Mattias Ekholm spoke earlier this week about teams needing to make a statement every once in a while.

Well, Tuesday night against Tampa Bay was one of those games for the Edmonton Oilers.

In a test of how good the new-look Oilers really are right now, a heavyweight matchup against one of the Eastern Conference power teams, the Oilers answered the question with a meticulous and suffocating 2-1 victory.

“Against a really goof offensive team with a lot of firepower, we come in with the mindset that we want to win 1-0, 2-1, and we were able to execute on that,” said Oilers defenceman Darnell Nurse, who embodied Edmonton’s mindset from start to finish. “And Stu (Skinner) made some huge saves for us in big moments as well. It’s a good sign for us.”

In the first game of a wicked stretch against some of the best teams in the league, the Oilers showed they belong in the same conversation, improving to 16-10-2 on the season and 10-3-1 in the last 14 games.

“It brings a certain amount of energy and focus when you’re going up against big teams,” said Skinner, who had all the protection he needed from his teammates in a 21-save win. “It kind of tells you where we are as a team. A lot of lessons learned and a lot of moments where we can see what we’re capable of.”

The Oilers were simply better in this one, grinding the visitors to a a nub.

The Lightning, who rank second in the NHL in goals per game and boast the fourth-best goal differential in the league (+22 heading into Tuesday) spent most of these 60 minutes in a frustrating and fruitless effort to generate something offensively.

They didn’t get their 20th shot of the game until there were two minutes left in the third period.
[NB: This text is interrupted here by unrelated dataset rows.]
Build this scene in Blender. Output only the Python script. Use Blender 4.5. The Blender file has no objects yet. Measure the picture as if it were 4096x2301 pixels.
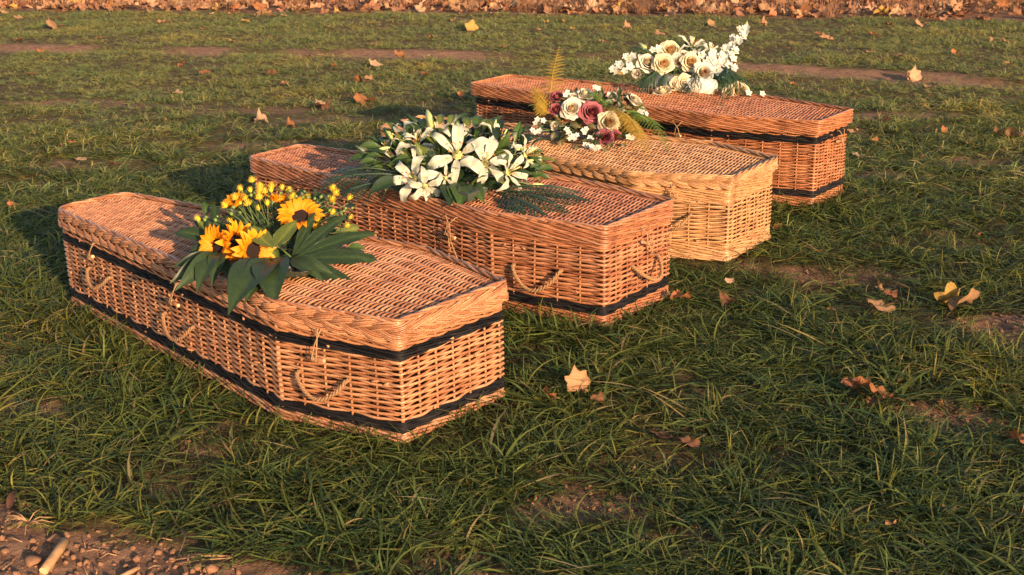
import bpy, math, random
import numpy as np
from mathutils import Vector, Matrix

rng = np.random.default_rng(7)
random.seed(7)
R = math.radians
SC = bpy.context.scene
COL = SC.collection

# ------------------------------------------------------------------ camera
F_PX, CAM_H, PITCH, ROLL = 4919.9, 1.5064, 0.3232, -0.0191
cp, sp, cr, sr = math.cos(PITCH), math.sin(PITCH), math.cos(ROLL), math.sin(ROLL)
FWD = np.array([0, cp, -sp])
RGT = cr*np.array([1, 0, 0]) + sr*np.array([0, sp, cp])
UPV = -sr*np.array([1, 0, 0]) + cr*np.array([0, sp, cp])
CAM = np.array([0, 0, CAM_H])
cd = bpy.data.cameras.new('camera')
cd.sensor_fit = 'HORIZONTAL'; cd.sensor_width = 36.0
cd.lens = F_PX/4096*36.0
cd.clip_start = 0.05; cd.clip_end = 500
cam = bpy.data.objects.new('camera', cd); COL.objects.link(cam)
M = Matrix.Identity(4)
for i in range(3):
    M[i][0] = RGT[i]; M[i][1] = UPV[i]; M[i][2] = -FWD[i]; M[i][3] = CAM[i]
cam.matrix_world = M
SC.camera = cam

# ------------------------------------------------------------------ light
SUN_AZ, SUN_EL = 300.0, 14.0
w = bpy.data.worlds.new('World'); SC.world = w; w.use_nodes = True
nt = w.node_tree
bg = nt.nodes['Background']
sky = nt.nodes.new('ShaderNodeTexSky'); sky.sky_type = 'NISHITA'; sky.sun_disc = False
sky.sun_elevation = R(SUN_EL); sky.sun_rotation = R(90-SUN_AZ)
sky.air_density = 1.0; sky.dust_density = 1.6; sky.ozone_density = 1.0
nt.links.new(sky.outputs[0], bg.inputs[0]); bg.inputs[1].default_value = 0.125
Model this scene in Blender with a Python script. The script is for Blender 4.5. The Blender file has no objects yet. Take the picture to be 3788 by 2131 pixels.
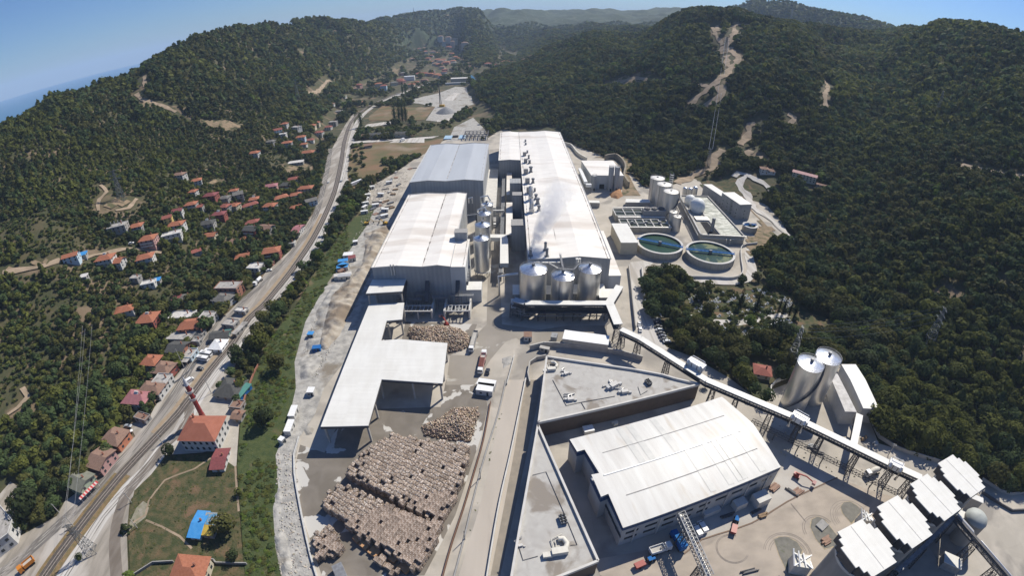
import bpy, bmesh, math, random
import numpy as np
from mathutils import Matrix, Vector, noise as mnoise
SC = bpy.context.scene
COL = SC.collection
random.seed(7)
PI = math.pi
# ---------------------------------------------------------------- camera (a wide drone lens: slightly barrel-shaped, 112 degrees across)
CAMH = 150.0
LF, LK, PITCH, ROLL = 1777.88, .08778, .552088, -.0096510
_up = np.array([math.sin(ROLL) * math.cos(PITCH), math.cos(ROLL) * math.cos(PITCH), math.sin(PITCH)])
_fw = np.array([0, 0, -1.]); _fw = _fw - _up * _fw.dot(_up); _fw /= np.linalg.norm(_fw)
_rt = np.cross(_fw, _up)
cd = bpy.data.cameras.new('camera'); cam = bpy.data.objects.new('camera', cd); COL.objects.link(cam); SC.camera = cam
cd.type = 'PANO'; cd.sensor_fit = 'HORIZONTAL'; cd.sensor_width = 36
cd.panorama_type = 'FISHEYE_LENS_POLYNOMIAL'; cd.fisheye_fov = math.radians(175)
cd.fisheye_polynomial_k0 = 0
cd.fisheye_polynomial_k1, cd.fisheye_polynomial_k2, cd.fisheye_polynomial_k3, cd.fisheye_polynomial_k4 = -0.05918790168685054, -5.033599786817443e-06, 2.0618770780602296e-05, -3.368595024812595e-07
_M = Matrix((tuple(_rt), tuple(_fw), tuple(_up))).to_4x4(); _M.translation = Vector((0, 0, CAMH))
cam.matrix_world = _M
cd.clip_end = 60000
# ---------------------------------------------------------------- sky and sun
SUN_AZ, SUN_EL = math.radians(39), math.radians(45)      # sun stands ahead and to the right, shadows fall to the near left
w = bpy.data.worlds.new('World'); SC.world = w; w.use_nodes = True
nt = w.node_tree; nt.nodes.clear()
sky = nt.nodes.new('ShaderNodeTexSky'); sky.sky_type = 'NISHITA'; sky.sun_disc = False
sky.sun_elevation = SUN_EL; sky.sun_rotation = SUN_AZ
sky.altitude = 100; sky.air_density = 1.0; sky.dust_density = 0.25; sky.ozone_density = 3.0
bg = nt.nodes.new('ShaderNodeBackground'); bg.inputs[1].default_value = 0.060
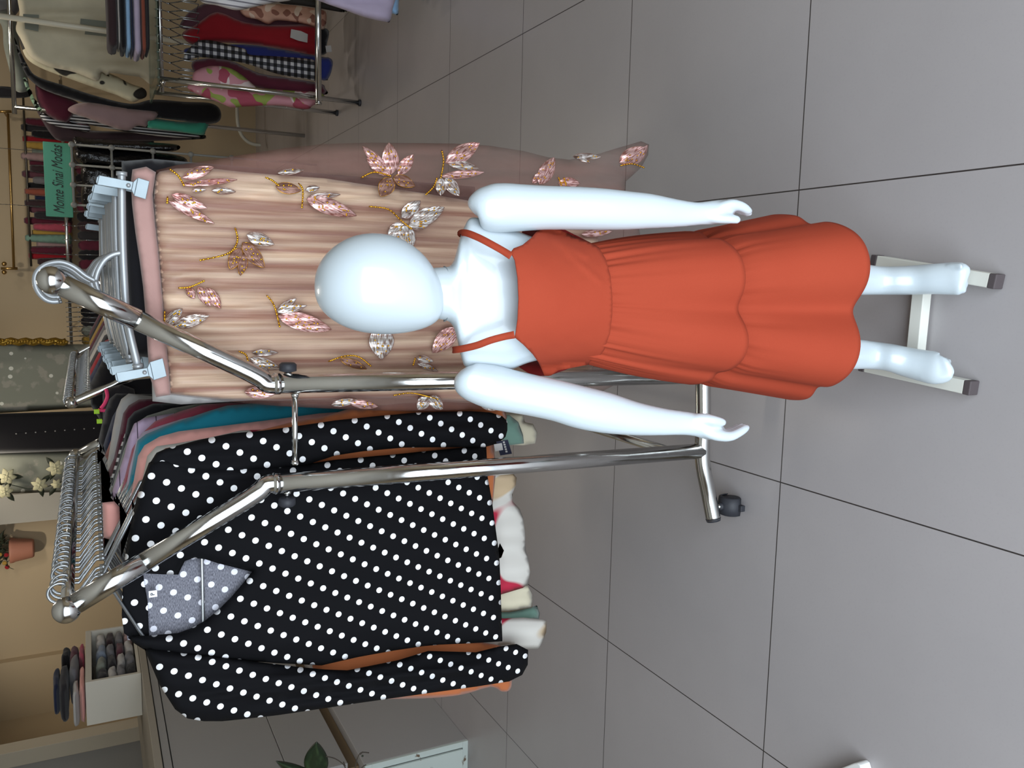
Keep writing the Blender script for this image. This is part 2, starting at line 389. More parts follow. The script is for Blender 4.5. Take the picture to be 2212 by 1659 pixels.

“There were some times (Tampa) made some really good passes and I was a little bit out of the play and (the defencemen) would get a stick on it,” said Skinner. “I could go down the list of how many good defensive plays we made tonight.

“I felt like that was on both sides. It was a game of intelligence and smarts. That’s why it was was such a tight game. It was just a full-on team battle, both sides, for 60 minutes. Just a really, really solid game.”

The Oilers were an iron curtain defensively, choking out the neutral zone, busting up Tampa’s cycles before they could get started and giving the visitors fits with their transition game.

The Oilers had four breakaways in the first 40 minutes — two for Connor McDavid and two for Draisaitl. They each scored once to give Edmonton a 2-1 lead at the second intermission.

It was a textbook effort. It lacked the stakes and the physicality of a playoff game, but the attention to detail was almost flawless.

“Tonight, in that third period, I thought we played about as well as you can with the lead,” said head coach Kris Knoblauch. “It was a good, solid game and that takes a lot of maturity, a lot of composure. A lot of the stuff that we saw last year, playing a solid 60-minute game.”

Goals are goals, sometimes they go in and sometimes they don’t, but this kind of defensive foundation is what long playoff runs are built on.

“We’ve got to be able to win games like this, 2-1, 3-1, games like that,” said Draisaitl. “It was certainly a good benchmark for us as to how we want to play these games and get them over the finish line.”

The only gaffe was a big one. On a night when the Oilers weren’t giving Tampa very much, Evan Bouchard gave them a goal, trying to force a pass across the middle of his own zone, with two guys on him, to a teammate who was being covered.

That one hurt, but the Oilers were still up by a goal with 20 minutes to play.

The third period has given Edmonton the occasional problem this season — they’ve lost seven games when tied or leading after 40 minutes. And there was a major scare when Ryan Nugent-Hopkins took a penalty with 1:42 to go and Tampa batted one in with a high stick. But Edmonton closed the deal.

“They are a dangerous group over there so you’ve got to be alert,” said Draisaitl. “They can make stuff happen out of nothing, so I thought we did a pretty good job of playing down the clock in the third and not giving them too much and continuing to just push and play our game.”

After this, the Oilers get three division leaders in a row: Minnesota, Vegas and Florida.

“We have some good teams coming up,” said Draisaitl. “Those games are fun. We want to be one of those teams, we are one of those teams. It should be a good week for us.”

Draisaitl’s goal gives him 20 on the season and marks the ninth year in a row he’s hit 20 goals, tying Wayne Gretzky for the third longest run in Oilers history behind Jari Kurri and Mark Messier at 10 each.